**AIM OF THE TASK**
The required output is the exact run of lines from the line containing "Write part 2" to the line containing "cv, smooth=False, )", inclusive, and nothing besides.
>> Start DATA FOR THIS EXERCISE
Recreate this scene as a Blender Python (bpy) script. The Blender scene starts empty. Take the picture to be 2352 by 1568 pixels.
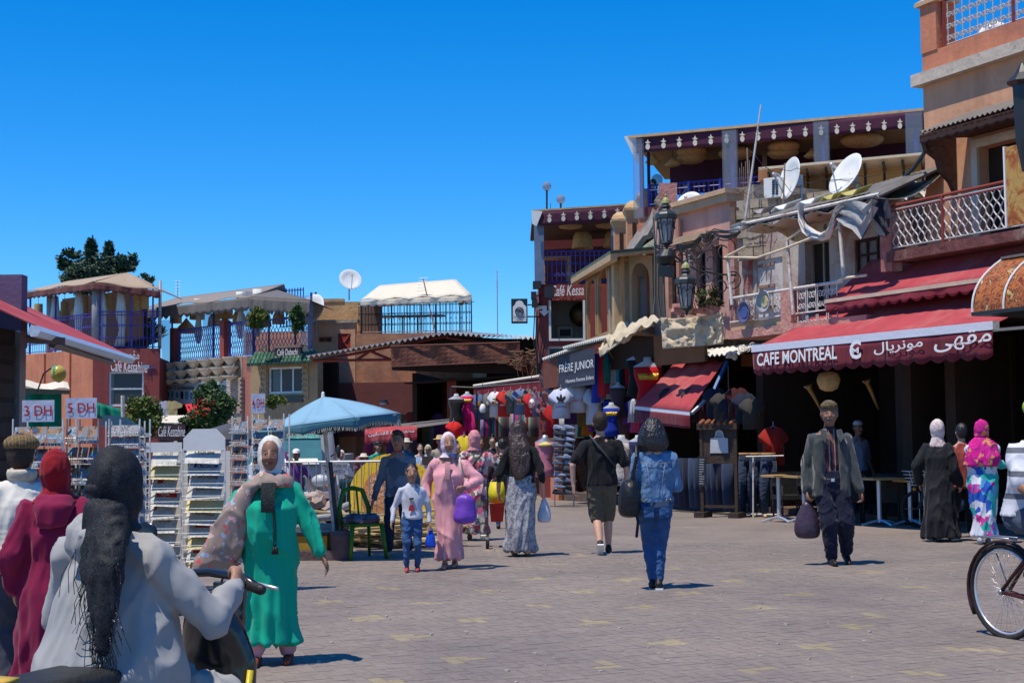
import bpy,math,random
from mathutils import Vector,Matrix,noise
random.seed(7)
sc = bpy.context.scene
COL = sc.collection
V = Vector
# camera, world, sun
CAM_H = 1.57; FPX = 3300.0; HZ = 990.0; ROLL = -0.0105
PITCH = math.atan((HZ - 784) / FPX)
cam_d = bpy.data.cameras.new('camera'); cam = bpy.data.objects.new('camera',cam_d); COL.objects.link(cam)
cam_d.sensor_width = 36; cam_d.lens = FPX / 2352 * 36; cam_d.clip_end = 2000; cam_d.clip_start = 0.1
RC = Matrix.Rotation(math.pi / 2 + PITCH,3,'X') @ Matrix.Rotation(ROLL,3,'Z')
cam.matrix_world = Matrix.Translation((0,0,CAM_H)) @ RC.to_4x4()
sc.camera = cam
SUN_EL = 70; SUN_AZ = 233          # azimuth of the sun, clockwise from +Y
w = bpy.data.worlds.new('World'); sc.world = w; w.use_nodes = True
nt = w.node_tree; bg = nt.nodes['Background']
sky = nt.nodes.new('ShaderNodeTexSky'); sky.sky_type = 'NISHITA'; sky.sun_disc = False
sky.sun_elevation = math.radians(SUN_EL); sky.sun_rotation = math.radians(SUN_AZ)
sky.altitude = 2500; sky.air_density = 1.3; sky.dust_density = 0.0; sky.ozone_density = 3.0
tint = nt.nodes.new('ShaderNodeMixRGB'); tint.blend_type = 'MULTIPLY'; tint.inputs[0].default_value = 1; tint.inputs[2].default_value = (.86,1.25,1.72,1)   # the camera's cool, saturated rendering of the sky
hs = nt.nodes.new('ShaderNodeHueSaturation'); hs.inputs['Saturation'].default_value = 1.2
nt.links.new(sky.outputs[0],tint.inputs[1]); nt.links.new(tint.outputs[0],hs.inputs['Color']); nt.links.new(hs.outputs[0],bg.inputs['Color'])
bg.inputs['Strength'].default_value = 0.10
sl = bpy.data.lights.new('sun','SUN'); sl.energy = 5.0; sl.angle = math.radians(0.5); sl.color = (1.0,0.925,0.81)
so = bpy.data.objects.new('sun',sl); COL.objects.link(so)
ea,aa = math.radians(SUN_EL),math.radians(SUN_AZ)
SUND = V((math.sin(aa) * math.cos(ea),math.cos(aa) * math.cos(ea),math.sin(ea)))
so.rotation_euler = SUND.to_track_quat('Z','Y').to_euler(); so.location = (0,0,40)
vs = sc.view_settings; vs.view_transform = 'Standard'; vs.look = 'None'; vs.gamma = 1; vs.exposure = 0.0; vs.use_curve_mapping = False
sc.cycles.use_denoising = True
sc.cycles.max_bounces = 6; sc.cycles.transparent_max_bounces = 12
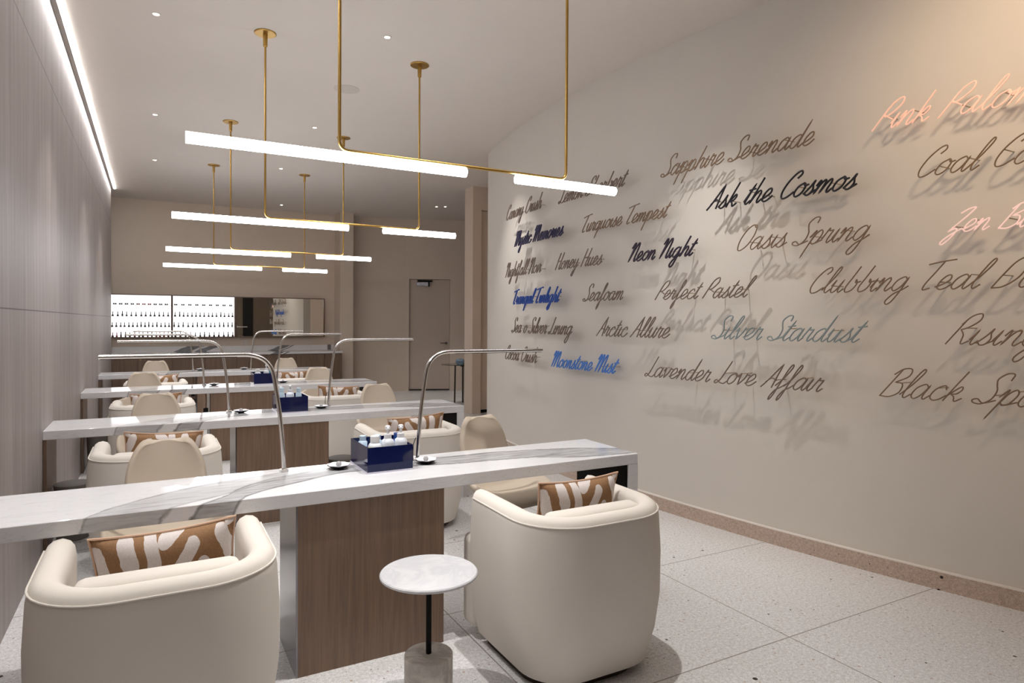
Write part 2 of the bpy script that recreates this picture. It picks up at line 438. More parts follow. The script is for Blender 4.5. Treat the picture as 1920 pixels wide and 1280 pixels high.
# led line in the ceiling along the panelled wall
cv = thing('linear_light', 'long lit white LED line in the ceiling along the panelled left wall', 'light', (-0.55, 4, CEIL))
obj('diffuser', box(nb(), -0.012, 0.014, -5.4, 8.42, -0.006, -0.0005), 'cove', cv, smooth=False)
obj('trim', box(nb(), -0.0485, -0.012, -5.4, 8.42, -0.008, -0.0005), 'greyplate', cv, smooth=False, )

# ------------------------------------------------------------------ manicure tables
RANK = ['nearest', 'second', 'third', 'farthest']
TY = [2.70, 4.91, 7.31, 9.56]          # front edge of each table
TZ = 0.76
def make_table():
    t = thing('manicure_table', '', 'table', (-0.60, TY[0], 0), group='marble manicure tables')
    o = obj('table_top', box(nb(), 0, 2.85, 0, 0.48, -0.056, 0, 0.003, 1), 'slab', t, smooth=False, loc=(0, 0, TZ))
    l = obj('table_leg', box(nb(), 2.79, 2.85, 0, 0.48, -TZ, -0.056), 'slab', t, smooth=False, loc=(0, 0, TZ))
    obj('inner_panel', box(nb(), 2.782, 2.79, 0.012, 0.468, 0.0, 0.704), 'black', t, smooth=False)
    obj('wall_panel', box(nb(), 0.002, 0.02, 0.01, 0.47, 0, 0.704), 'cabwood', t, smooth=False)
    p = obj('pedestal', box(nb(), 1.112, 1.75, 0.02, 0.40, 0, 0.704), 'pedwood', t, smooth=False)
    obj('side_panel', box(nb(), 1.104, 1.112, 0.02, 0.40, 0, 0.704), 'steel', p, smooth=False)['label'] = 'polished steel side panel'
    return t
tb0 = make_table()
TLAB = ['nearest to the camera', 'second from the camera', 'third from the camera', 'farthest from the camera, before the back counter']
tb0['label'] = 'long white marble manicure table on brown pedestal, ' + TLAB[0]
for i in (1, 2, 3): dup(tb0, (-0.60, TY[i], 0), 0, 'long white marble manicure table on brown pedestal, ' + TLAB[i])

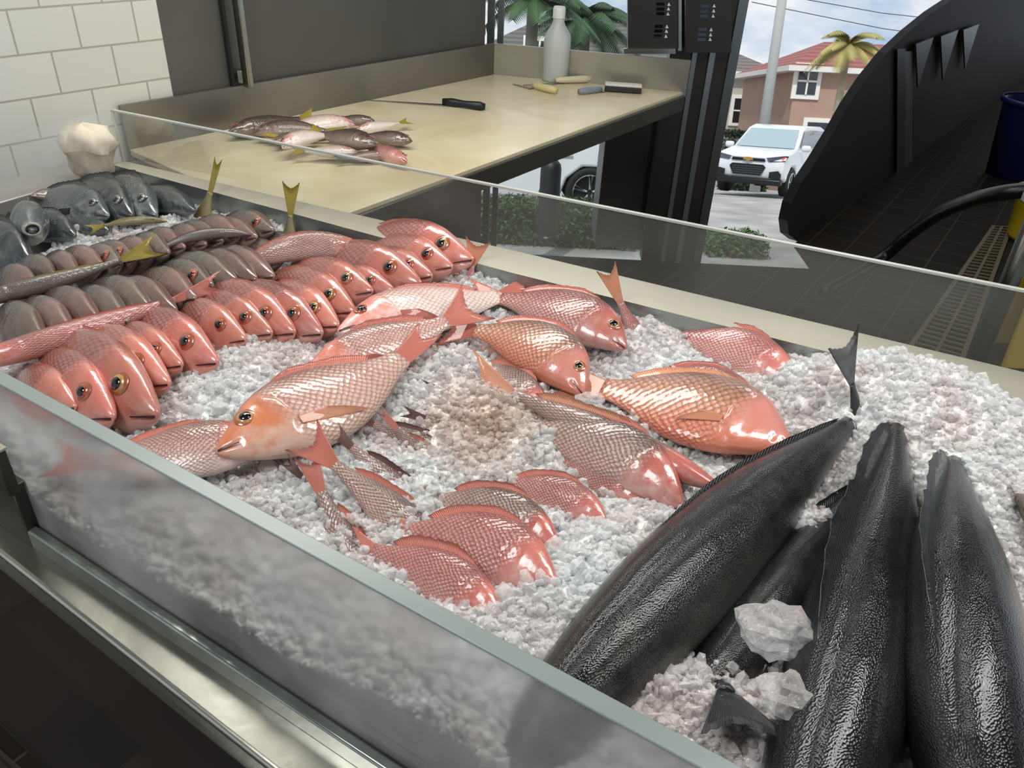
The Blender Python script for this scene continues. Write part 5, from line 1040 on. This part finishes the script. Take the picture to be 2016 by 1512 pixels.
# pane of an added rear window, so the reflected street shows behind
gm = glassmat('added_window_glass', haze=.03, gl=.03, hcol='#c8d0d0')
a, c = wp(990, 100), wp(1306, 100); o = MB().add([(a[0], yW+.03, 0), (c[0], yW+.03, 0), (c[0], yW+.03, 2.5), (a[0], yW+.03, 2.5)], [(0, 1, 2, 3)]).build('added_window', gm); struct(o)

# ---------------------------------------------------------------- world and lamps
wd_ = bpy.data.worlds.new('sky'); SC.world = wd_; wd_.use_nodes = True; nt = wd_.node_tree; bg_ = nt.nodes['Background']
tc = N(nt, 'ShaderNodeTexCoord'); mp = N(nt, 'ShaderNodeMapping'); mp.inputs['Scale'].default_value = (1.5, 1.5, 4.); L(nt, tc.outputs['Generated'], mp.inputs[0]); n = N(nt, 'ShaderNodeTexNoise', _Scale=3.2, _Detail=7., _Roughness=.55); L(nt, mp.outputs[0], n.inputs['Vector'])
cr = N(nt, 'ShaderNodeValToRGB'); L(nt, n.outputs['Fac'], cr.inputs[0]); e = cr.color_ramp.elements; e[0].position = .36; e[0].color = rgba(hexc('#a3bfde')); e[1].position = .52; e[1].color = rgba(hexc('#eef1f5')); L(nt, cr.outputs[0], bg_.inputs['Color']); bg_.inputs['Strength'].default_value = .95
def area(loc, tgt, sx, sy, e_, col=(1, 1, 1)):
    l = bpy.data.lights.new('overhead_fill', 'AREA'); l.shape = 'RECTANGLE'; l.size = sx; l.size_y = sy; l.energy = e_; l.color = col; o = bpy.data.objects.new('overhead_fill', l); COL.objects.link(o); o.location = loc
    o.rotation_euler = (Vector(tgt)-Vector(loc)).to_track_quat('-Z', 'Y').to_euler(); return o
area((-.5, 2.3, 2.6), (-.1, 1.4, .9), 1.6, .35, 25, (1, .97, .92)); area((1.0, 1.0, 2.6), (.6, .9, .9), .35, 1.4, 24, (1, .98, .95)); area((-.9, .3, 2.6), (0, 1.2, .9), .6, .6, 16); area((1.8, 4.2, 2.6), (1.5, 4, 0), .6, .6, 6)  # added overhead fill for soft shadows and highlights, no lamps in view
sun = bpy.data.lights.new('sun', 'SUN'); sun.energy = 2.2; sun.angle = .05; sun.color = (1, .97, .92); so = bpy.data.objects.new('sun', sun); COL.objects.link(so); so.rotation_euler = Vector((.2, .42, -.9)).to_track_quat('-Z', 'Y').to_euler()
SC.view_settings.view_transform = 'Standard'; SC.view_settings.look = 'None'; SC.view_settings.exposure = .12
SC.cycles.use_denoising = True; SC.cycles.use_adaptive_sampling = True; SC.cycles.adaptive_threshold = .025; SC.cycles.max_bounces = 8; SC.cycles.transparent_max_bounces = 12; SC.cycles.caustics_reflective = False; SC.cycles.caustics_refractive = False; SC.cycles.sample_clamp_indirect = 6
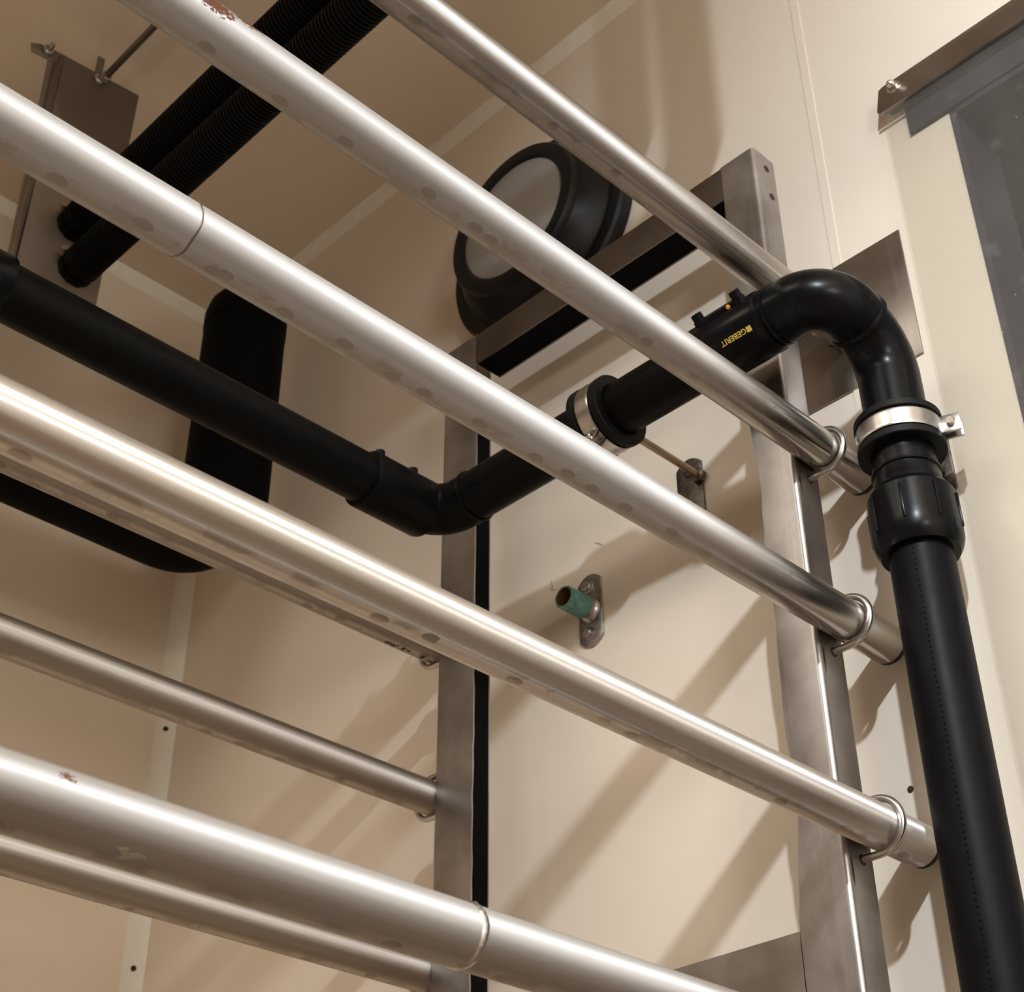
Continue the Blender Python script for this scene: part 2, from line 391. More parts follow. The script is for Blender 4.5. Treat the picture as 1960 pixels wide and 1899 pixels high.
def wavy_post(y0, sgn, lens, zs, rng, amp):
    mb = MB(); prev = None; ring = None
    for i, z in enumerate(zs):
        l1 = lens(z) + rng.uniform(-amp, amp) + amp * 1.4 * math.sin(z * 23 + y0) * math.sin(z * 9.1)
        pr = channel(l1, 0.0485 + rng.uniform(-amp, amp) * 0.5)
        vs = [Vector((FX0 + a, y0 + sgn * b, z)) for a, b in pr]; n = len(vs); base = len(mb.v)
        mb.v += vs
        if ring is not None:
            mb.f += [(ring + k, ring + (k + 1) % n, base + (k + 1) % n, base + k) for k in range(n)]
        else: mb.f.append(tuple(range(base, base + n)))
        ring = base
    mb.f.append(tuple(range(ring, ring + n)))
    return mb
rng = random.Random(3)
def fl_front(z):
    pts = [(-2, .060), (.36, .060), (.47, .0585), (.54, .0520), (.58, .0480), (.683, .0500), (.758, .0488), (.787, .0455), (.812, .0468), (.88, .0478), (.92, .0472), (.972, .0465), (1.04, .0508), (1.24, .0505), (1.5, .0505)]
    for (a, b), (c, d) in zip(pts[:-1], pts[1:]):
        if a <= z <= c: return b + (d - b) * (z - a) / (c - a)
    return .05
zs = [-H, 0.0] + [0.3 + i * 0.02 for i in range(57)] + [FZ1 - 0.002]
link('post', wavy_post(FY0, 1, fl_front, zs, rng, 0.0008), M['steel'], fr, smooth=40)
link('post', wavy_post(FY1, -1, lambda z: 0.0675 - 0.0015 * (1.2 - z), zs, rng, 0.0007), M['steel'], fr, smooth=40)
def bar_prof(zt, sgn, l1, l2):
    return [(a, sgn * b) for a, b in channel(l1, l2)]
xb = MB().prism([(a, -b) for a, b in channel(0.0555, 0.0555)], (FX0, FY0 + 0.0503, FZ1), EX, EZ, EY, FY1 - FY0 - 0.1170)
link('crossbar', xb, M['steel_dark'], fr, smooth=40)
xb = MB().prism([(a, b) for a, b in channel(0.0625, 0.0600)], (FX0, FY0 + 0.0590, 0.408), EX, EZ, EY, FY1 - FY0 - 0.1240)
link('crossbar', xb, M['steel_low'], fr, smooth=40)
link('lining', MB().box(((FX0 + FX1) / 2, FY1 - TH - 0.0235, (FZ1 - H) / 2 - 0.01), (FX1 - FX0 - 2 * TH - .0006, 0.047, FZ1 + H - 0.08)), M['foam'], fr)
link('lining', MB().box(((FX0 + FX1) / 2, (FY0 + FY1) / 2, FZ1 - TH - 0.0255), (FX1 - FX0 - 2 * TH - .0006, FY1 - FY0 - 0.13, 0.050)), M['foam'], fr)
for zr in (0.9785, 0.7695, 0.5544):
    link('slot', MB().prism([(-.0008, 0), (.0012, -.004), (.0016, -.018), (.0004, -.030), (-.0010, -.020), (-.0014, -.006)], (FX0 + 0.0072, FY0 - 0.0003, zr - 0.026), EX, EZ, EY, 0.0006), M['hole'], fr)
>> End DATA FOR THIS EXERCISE
**EXPECTED ANSWER**
Write part 2 of the bpy script that recreates this picture. It picks up at line 438. More parts follow. The script is for Blender 4.5. Treat the picture as 1920 pixels wide and 1280 pixels high.
# led line in the ceiling along the panelled wall
cv = thing('linear_light', 'long lit white LED line in the ceiling along the panelled left wall', 'light', (-0.55, 4, CEIL))
obj('diffuser', box(nb(), -0.012, 0.014, -5.4, 8.42, -0.006, -0.0005), 'cove', cv, smooth=False)
obj('trim', box(nb(), -0.0485, -0.012, -5.4, 8.42, -0.008, -0.0005), 'greyplate', cv, smooth=False, )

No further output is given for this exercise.